A Costa do Descobrimento é delimitada por um episódio, por um evento histórico que aponta para os prenúncios da formação nacional brasileira a partir da área que compreende o primeiro trecho visitado pelos exploradores portugueses na costa baiana. Em 2012, foi oficializado por lei a criação do “Território de Identidade Costa do Descobrimento” como forma de reduzir as desigualdades e promover o desenvolvimento socioeconômico sustentável da região (CONCEIÇÃO, et al, 2020). Hoje o território é composto por oito municípios em mais de 12 mil quilômetros quadrados: Itabela, Guaratinga, Eunápolis, Itagimirim, Itapebi, Belmonte, Porto Seguro e Santa Cruz Cabrália, sendo esses três últimos os municípios da área costeira.

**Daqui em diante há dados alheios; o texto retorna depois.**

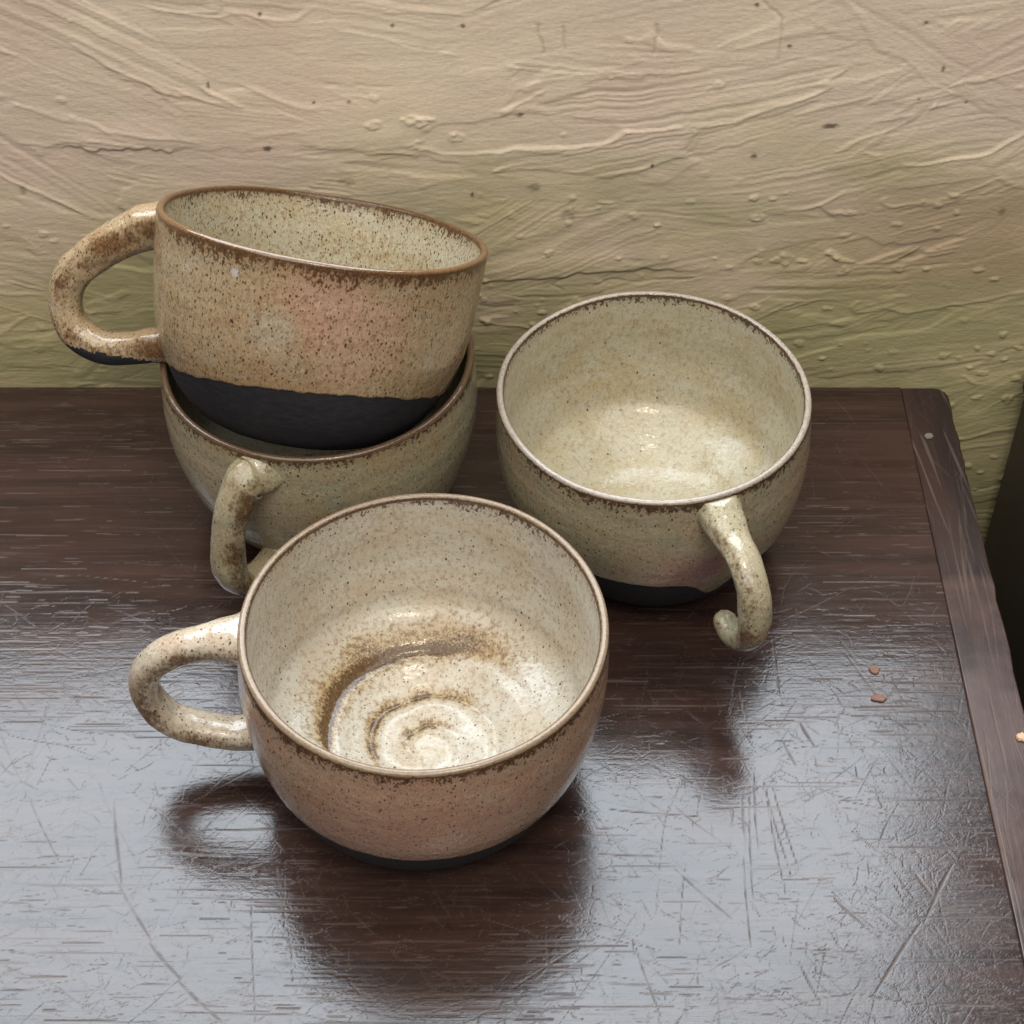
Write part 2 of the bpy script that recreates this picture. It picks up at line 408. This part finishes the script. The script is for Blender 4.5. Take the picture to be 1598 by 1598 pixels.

Até o final da década de 1980 esses municípios integravam a chamada região cacaueira e com o fim da monocultura do cacau estabeleceu-se outras bases econômicas como o a industrialização de bens de consumo e a atividade turística. Como apontam alguns estudos, a região sofreu níveis de degradação social e ambiental acentuados, especialmente nos últimos 40 anos em que a ocupação da área antes de difícil acesso foi possibilidade pela construção da BR -101, que atravessa todo o litoral. É importante salientar esse marco de ocupação pois foi ele que culminou a degradação, com o desmatamento desordenado da área que atraiu a exploração da madeira da Mata Atlântica local. Responsável também pela expansão da pecuária extensiva e a implantação de atividades agrícolas, como o plantio do coco-da-baía e o mamão nas áreas de costa, e a silvicultura de eucalipto que intensificaram o estado de fragilidade ambiental da região (AMORIM, OLIVEIRA, 2013).
Vale dizer, por óbvio, que a terra não foi descoberta no desdobramento do processo colonial, e que sempre foi terra ocupada, habitada pelos povos originários. Hoje é terra especialmente de aldeias indígenas Pataxó, mas também de comunidades negras, de vilas de pescadores e ribeirinhos. Comunidades entranhadas num influxo de ecossistemas diferentes, que dialogam em conflito: o manguezal, o Rio Preto, o Rio João de Tiba, a bacia do Jequitinhonha, os trechos de Mata Atlântica.
No caso de Mogiquiçaba, onde o trabalho de Daniela Paoliello foi realizado, estão presentes de maneira central as terras úmidas, que compõem as áreas que não são nem completamente terrestres nem completamente aquáticas e engloba aquelas áreas inundadas ou saturadas por água como os pântanos, os brejos e florestas inundáveis e os manguezais que crescem ao longo de estuários, canais de maré e costas protegidas. Próximo aos os manguezais encontra-se a vegetação de Mata Atlântica, do outro lado da BR-101 que corta o território.
Se a história se repete como tragédia e farsa, hoje a sanha do “descobrimento” encontra reflexo na apropriação feroz da indústria do turismo, sendo a região o segundo parque hoteleiro do estado da Bahia, lugar da especulação imobiliária que coloniza a potência da natureza no ínfimo e minúsculo espaço dos loteamentos. Aqui retorno ao trabalho de Daniela que, na contramão desse projeto ocupacional de controle do espaço e higienização do território pela ação antrópica, resgata não o caráter “paradisíaco” da beira-mar que é vendida nos panfletos e nos anúncios dos grandes loteamentos, mas imagens que são trazidas pelo encontro entre o corpo e a paisagem. Uma simbiose entre a ausência de luz e os pequenos pontos luminosos intermediada pelo corpo da artista. O corpo, o humano são engolidos numa espécie de troca orgânica que permite o vislumbre de um contato possível entre esses dois entes numa simbiose implicada no encontro.
Esse encontro do qual trata o trabalho da artista, de maneira intencional ou não, reflete também uma dinâmica semelhante àquela presente na maneira que as comunidades locais se relacionam com o seu entorno. Um conhecimento encarnado da natureza fundamentado na vivência enraizada no território. A potência do trabalho de Daniela Paoliello em seu ensaio Escavar o Escuro, está presente em diversas dimensões, mas a maneira como ela resgata o protagonismo do meio natural, mostrando a configuração do território através das imagens mais além da ação humana que historicamente devassou a região, é um relato sensível e poderoso de um retorno à natureza e suas dimensões oníricas.